Evan Scott Schwartz
Thursday August 21st, 2014

From a geographical perspective, the 2014 Cowboy Classic would seem to be a bigger draw for Oklahoma State fans. After all, Stillwater, Okla., is only 270 miles from AT&T Stadium in Arlington, Texas, while Florida State in Tallahassee, Fla., is 856 miles away.

Yet when Oklahoma State and Florida State kick off the season on Aug. 30, you’re likely to find no shortage of Seminoles fans in the stands. The ’Noles are the reigning national champions with one of college football’s most fervent fan bases. The game is a rare opportunity for far-flung FSU alumni to see their beloved team.

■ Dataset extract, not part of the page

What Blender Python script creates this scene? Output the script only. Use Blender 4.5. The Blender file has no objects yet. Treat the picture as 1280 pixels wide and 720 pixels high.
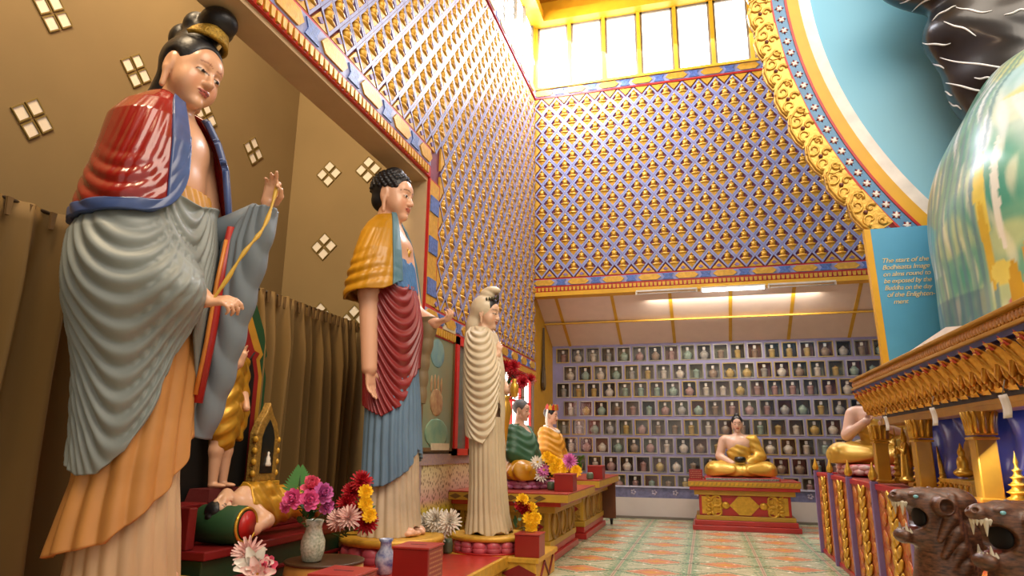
import bpy, bmesh, math, random
import numpy as np
from mathutils import Vector, Matrix, Euler
random.seed(7); RNG = np.random.default_rng(11)
PI = math.pi
C = bpy.context.scene.collection
def R_(d): return math.radians(d)

# ------------------------------------------------------------------ camera (solved from the room's own lines; eye height 1.3)
EYE = np.array([0, 0, 1.3])
_yaw, _pit, _rol, FPX = math.radians(15.863), math.radians(13.442), math.radians(.58), 834.4
_F = np.array([-math.sin(_yaw)*math.cos(_pit), math.cos(_yaw)*math.cos(_pit), math.sin(_pit)])
_R = np.array([math.cos(_yaw), math.sin(_yaw), 0]); _U = np.cross(_R, _F)
_R, _U = math.cos(_rol)*_R+math.sin(_rol)*_U, -math.sin(_rol)*_R+math.cos(_rol)*_U
cam_d = bpy.data.cameras.new('camera'); cam = bpy.data.objects.new('camera', cam_d); C.objects.link(cam)
cam_d.sensor_width = 36; cam_d.lens = 36*FPX/1280; cam_d.clip_start = .05; cam_d.clip_end = 200
cam.matrix_world = Matrix(((_R[0], _U[0], -_F[0], EYE[0]), (_R[1], _U[1], -_F[1], EYE[1]), (_R[2], _U[2], -_F[2], EYE[2]), (0, 0, 0, 1)))
bpy.context.scene.camera = cam

# ------------------------------------------------------------------ materials
def lin(c):
    if isinstance(c, str):
        c = c.lstrip('#'); c = [int(c[i:i+2], 16)/255 for i in (0, 2, 4)]
        return tuple((v/12.92 if v <= .04045 else ((v+.055)/1.055)**2.4) for v in c)
    return tuple(c)
_mats = {}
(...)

Florida State boasts booster clubs in Tallahassee, New York City, Japan and Norway, and loyal fans will travel in bunches to the Seminoles’ first game in Texas since the 1992 Cotton Bowl (a 10-2 victory over Texas A&M). Katy Zamesnik, the president of the Austin Seminoles Club, is a 2008 FSU alum who settled in the Texas state capital after graduation and became head of the local FSU chapter in 2011. With the ’Noles so close to her new hometown, she’s pulling out all the stops to get to Arlington.

“The Florida clubs, and all along the East Coast, everybody gets to go every year,” says Zamesnik. “We’re out here in the middle of nowhere-land for the ACC, so it’s exciting for us to have an affordable option to go and cheer on Florida State.”

Zamesnik has been hard at working coordinating with the other Texas-based booster clubs as FSU alums descend on the Dallas-Fort Worth area. Zamesnik says FSU fans from the local Houston and San Antonio chapters will tag along with the Austin club charter bus and meet up with members from the Los Angeles club and other less local chapters. “We’re bringing in people from across the whole country!” she says with a laugh.

A charter bus will bring one group of Austin-based fans up to Dallas-Ft. Worth, with plenty more planning their own route. The road trip plan is simple: load up the bus in the morning, grab some drinks and plenty of food and get ready to invade AT&T Stadium.

The FSU Alumni Association will throw multiple sold-out tailgate parties for alums who jumped on the limited tickets early. These parties will feature bull riding shows, live music and plenty of barbecue. The local chapters are planning their own party, complete with food, cornhole games and a chance to meet FSU alumni from Seattle to Tallahassee. “You can find people and have an instant bond,” Zamesnik says. “I’ve made great friends, and it was a wonderful way to get connected when I first moved to Austin. It’s amazing to go anywhere in the country, and you can find a club.”